La animalización del ciudadano resulta así en
un capital invaluable para la aristocracia política y dirigencial, quienes
tienen una calidad de vida propia de clase alta, convirtiendo la pobreza y la
marginalidad en un mecanismo de poder para despojar subrepticiamente de cada
vez más derechos básicos al ciudadano, como educación, seguridad y salud, pero
declamando lo contrario. Básicamente, la pobreza es utilizada por la política y
sus dirigentes en su manifestación de incapacidad y de necesidad animal, facilitando
su perpetuación en el poder conllevando más exclusión y marginalidad.
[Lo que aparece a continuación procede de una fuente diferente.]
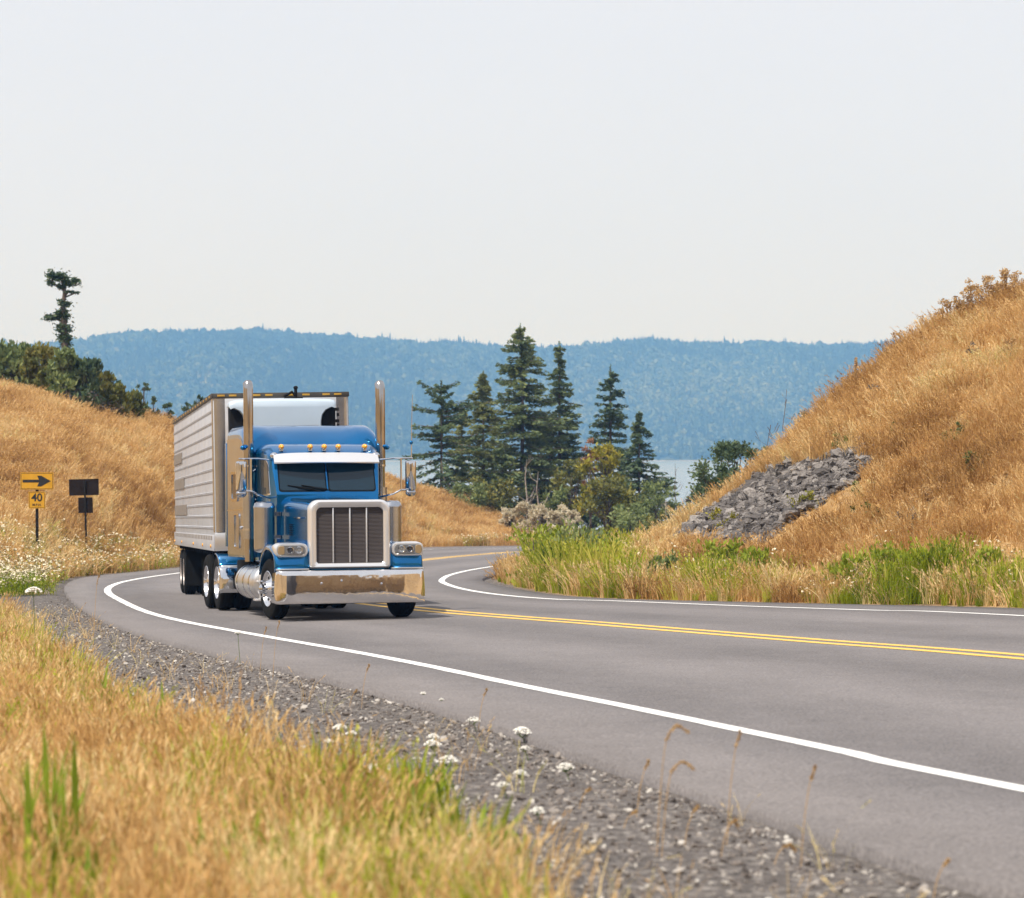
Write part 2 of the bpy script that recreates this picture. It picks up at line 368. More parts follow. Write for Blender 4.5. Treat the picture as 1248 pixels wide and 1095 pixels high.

El efecto
político de esta animalización en la negación de derechos básicos al ciudadano
limita además su participación autónoma en procesos democráticos, negándole la
oportunidad de su plena agencia en la vida social y política por verse afectada
su racionalidad y libre albedrío. Como afirma Nancy Fraser la animalización de
los pobres no sólo refleja una jerarquía social, sino que la refuerza, al
perpetuar la exclusión y la discriminación.
La historia registra la formación de élites políticas y económicas que, con el tiempo, han consolidado su influencia y han generado una separación creciente entre las clases dirigentes y el común de la sociedad. Esta aristocracia moderna no se define sino por el control del poder político y económico, perpetuándose a través de redes de influencia, conexiones y acceso privilegiado a recursos. Y así, la clase política tiende a alejarse cada vez más de las realidades cotidianas de la ciudadanía y los líderes, en lugar de representar los intereses del pueblo en su totalidad, a menudo actúan en favor de grupos de interés o de su propio beneficio, consolidando así su posición de privilegio. Esta desconexión y transformación de la clase política y dirigencial en una aristocracia conduce a políticas que benefician a unos pocos en detrimento de la mayoría, profundizando las brechas sociales y económicas, socavando los principios democráticos y perpetuando la desigualdad.
Superar esta dinámica rompiendo este círculo vicioso, exige un compromiso colectivo para desafiar las estructuras que perpetúan la marginalización y construir una sociedad donde la dignidad humana sea el pilar fundamental de la inclusión social, económica, cultural y política. No es tarea fácil, pero es lo que se espera del nuevo gobierno por parte al menos del casi 56 % de la población votante que lo consagró, para realizar este fundamental cambio.